I’ll only provide a proof of the first claim, and I’ll leave a proof of the second claim as an exercise.
Proof
First, suppose \(M < 1\). Let \(r = \frac{1+M}{2}\), and note that \(M < r < 1\). By the earlier proposition, there exists some \(N’\) such that for all \(n > N’\), \[\frac{\left\lvert a _{n+1} \right\rvert}{ \left\lvert a_n \right\rvert} < r \implies \left\lvert a _{n+1} \right\rvert < r \left\lvert a_n \right\rvert. \] Either by induction or by spamming this inequality a million times, one gets for all \(n > N’\) that \[\left\lvert a_n \right\rvert < r ^{n-N’} \left\lvert a _{N’} \right\rvert.\] We’ll use this to show that the partial sums \(S_N\) form a Cauchy sequence. Fix \(\epsilon > 0\), and let \(N _ \epsilon \geq N’\) to be determined later. (I could use powers of foresight to determine \(N_ \epsilon \), but this is difficult.) We have for any \(n> m > N_ \epsilon \) that \[\begin{align*} \left\lvert S_n - S_m \right\rvert &= \left\lvert \sum _{k=n}^{m-1}a_k \right\rvert \\ & \leq \sum _{k=n}^{m-1} \left\lvert a_k \right\rvert \\ & \leq \sum _{k=n}^{m-1} r ^{k-N’} \left\lvert a _{N’} \right\rvert \\ & \leq \frac{\left\lvert a _{N’} \right\rvert}{1 - r} \cdot r ^{n - N’} \\ & \leq \frac{\left\lvert a _{N’} \right\rvert}{1-r} \cdot r ^{N_ \epsilon - N’}. \end{align*}\] The first inequality is the triangle inequality; the second is the term-by-term inequality from above; the third is from the geometric series formula; and the fourth is because \(r^n < r ^{N_ \epsilon }\), for \(r < 1\) and \(n > N_ \epsilon \).

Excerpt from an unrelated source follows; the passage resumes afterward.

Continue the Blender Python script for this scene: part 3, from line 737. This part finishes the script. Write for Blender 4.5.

When \(N_ \epsilon \) is very, very large depending on \(\epsilon \), one can make this final quantity smaller than \(\epsilon \). We conclude that the sequence of partial sums is a Cauchy sequence, hence it must converge to a limit. \(\square\)
Exercise 7. The Root Test
Let \(\left( a_n \right)\) be a sequence of real numbers, and define \[\begin{align*} M = \limsup _{n\to\infty} \left\lvert a_n \right\rvert ^{\frac{1}{n}} && \textrm{and} && L = \liminf _{n\to\infty} \left\lvert a_n \right\rvert ^{\frac{1}{n}}.\end{align*}\] Show that if \(M < 1\), then \(\sum _{n=1}^{\infty} a_n\) exists, and if \(L> 1\), then \(\sum _{n=1}^{\infty} a_n\) does not exist.
Hint
Exercise 8. The Contraction Mapping Principle
Let \(f : \left[ 0, 1 \right] \to \left[ 0, 1 \right]\) be a differentiable function such that \(\left\lvert f’(x) \right\rvert \leq \frac{1}{2}\) for all \(x\in \left[ 0,1 \right]\).

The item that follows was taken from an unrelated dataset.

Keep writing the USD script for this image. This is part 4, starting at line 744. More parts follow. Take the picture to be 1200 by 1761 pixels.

- Use the mean value theorem to show that \(\left\lvert f(x) - f(y) \right\rvert \leq \frac{1}{2}\left\lvert x-y \right\rvert\) for all \(x, y\in \left[ 0, 1 \right]\).
- Define the sequence \(x_1 = 1\), \(x _{n} = f \left( x _{n-1} \right)\) for \(n \geq 1\). Show that \(\left( x_n \right)\) is a Cauchy sequence.
- Conclude that \(x_n\) converges to a limit. What do you think this limit represents?